My wife, Olwen, and I think that there is a faint possibility that we have met some of you, the readers of Prairie Fire, in Polk, Neb., with Norris on our only visit together to meet the man himself. Appropriately it was July 4. I had visited Norris before at least once and would come and stay with him a number of times.

This was our first meeting with Norris, but we had been writing to him for several years, from Cleveland, where I had heard about him from his brother Ted, the chair of Case Western University Business School.

If we did meet you, it was probably in the very modest little space that served as Norris’s office and newspaper publishing house. There he, and his staff of ladies produced the Polk Progress, addressed papers to readers and minded their children or grandchildren; or, we may have met in a modest Polk café or small bar, as Norris showed me around his beloved Polk, or when he took me out to enjoy his country friends, rivers and fellow bird-watchers.

Norris introduced me to many students, teachers, theater lovers and journalists in 1989–90 when I visited him on my way to Kansas City. I was promoting my production and direction of John Millinton Synge’s “The Playboy of the Western World” for the Abbey Theatre, the national theater of Ireland in Dublin. As my final theatrical gesture as artistic director, I was taking this Abbey production on its first national tour of the U.S. since the mid-1930s. We had already negotiated an open run at the John F. Kennedy Centre in Washington, D.C. for “The Playboy,” among 15 other major venues in the U.S., and I wanted to add one other state, and I wanted that state to be or to be very near Nebraska, where Norris Alfred would be a great help in getting the word out and audiences into the theater. During my visit with Norris, I clearly remember using his phone to talk with the Kansas City Star reviewer.

Olwen and I had spent spring 1992 in Malibu with her mother and her father, the great film actor Dan O’Herlihy. We had driven out west from our home in Massachusetts and planned to drive back. On the way back, we went through Ellsworth, Kan., where the painter Charles Russell had his studio and gallery. We had enjoyed his work several years earlier but hadn’t been able to purchase, and we decided to try to rectify that. Unfortunately, Russell wasn’t selling—he was buying back! But he remembered us, and we talked him into selling us a western work we wanted. Leaving Ellsworth, Olwen was driving and I was mapping, and I suddenly cried out, “Olwen, Polk, Neb., is only up the road! Spittin’ distance!” “Like hell,” she said. “Let’s stop and see if we can find a phone anywhere and get through to Norris Alfred!” I said, and we did.

“I’d like you to meet the other Democrat in Polk,” said Norris, as Olwen and I followed him around his tiny, tidy country town of Polk, on July 4, 1986. Norris, fair in every way, was in his late 60s, brimful of humor and a concern for the truth, and expressing a love for humanity, the birds of the air and decency in politics. We had known Norris a long time, since we had first made friends with him through his brother Ted, and we read every edition of the Polk Progress that Norris published, as well as everything he wrote as long as he lived. Minutes after Norris mentioned the existence of the other Democrat, Olwen and I, committed Democrats, were talking warmly with him. His name was Buck. A short man of straight stature with a hawk-nosed, deeply lined face. He asked me my age several times and seemed pleased that I was much younger than he was. He confirmed for us that all the other readers from Polk were Republicans and added, “As most of the people written up in the Polk Progress are.”

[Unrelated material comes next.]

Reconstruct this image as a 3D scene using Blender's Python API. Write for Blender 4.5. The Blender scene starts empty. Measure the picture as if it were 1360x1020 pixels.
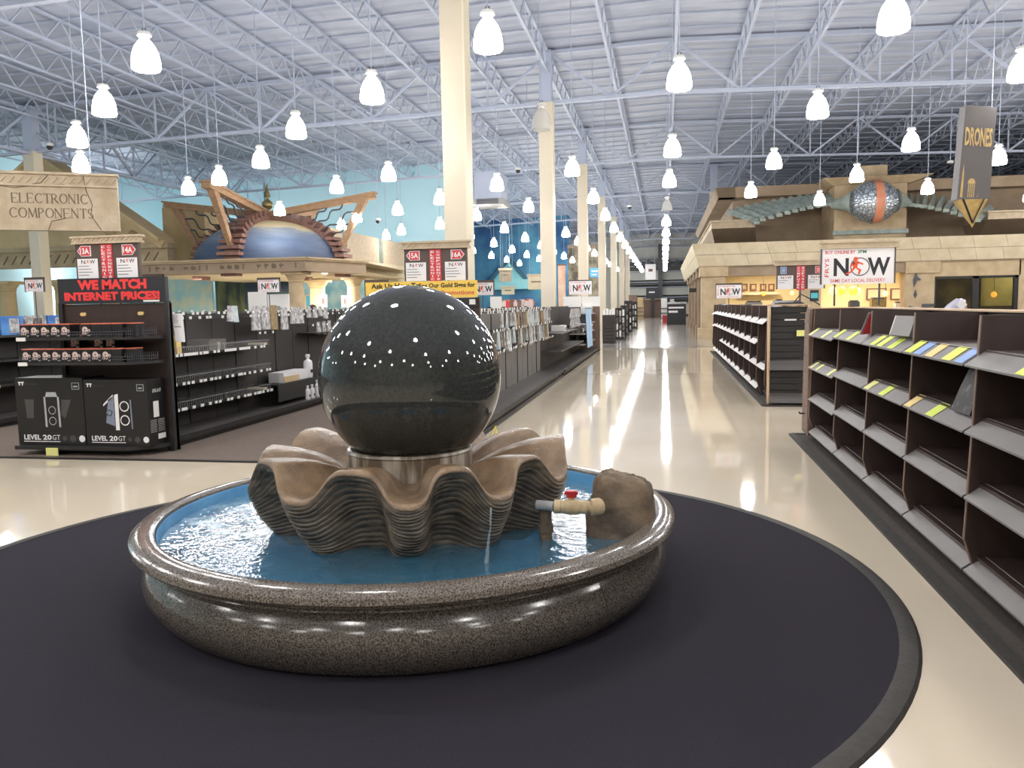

Norris’s readers around the world were, from my experience, the kind of people you’d want to have with you if you were marooned on a deserted island. His paper, with its masthead of two snails linked by the words “Slower is Better,” spoiled me for most other newspapers for years to come. In case you think I’m going overboard, Norris was nominated for a Pulitzer. The only surprise is that he did not win it! He was as talented, wise, witty, fearless, generous and modest as a man, water colorist and writer could be. Did any two other Irish-born people have such a sense of middle America as we did, in Polk, with Norris, on that Fourth of July? I envy them if there were. He gave us one of the richest gifts we had ever been given.

Thank you, Norris. Thank you, Prairie Fire. Working on this memoir has brought back great memories!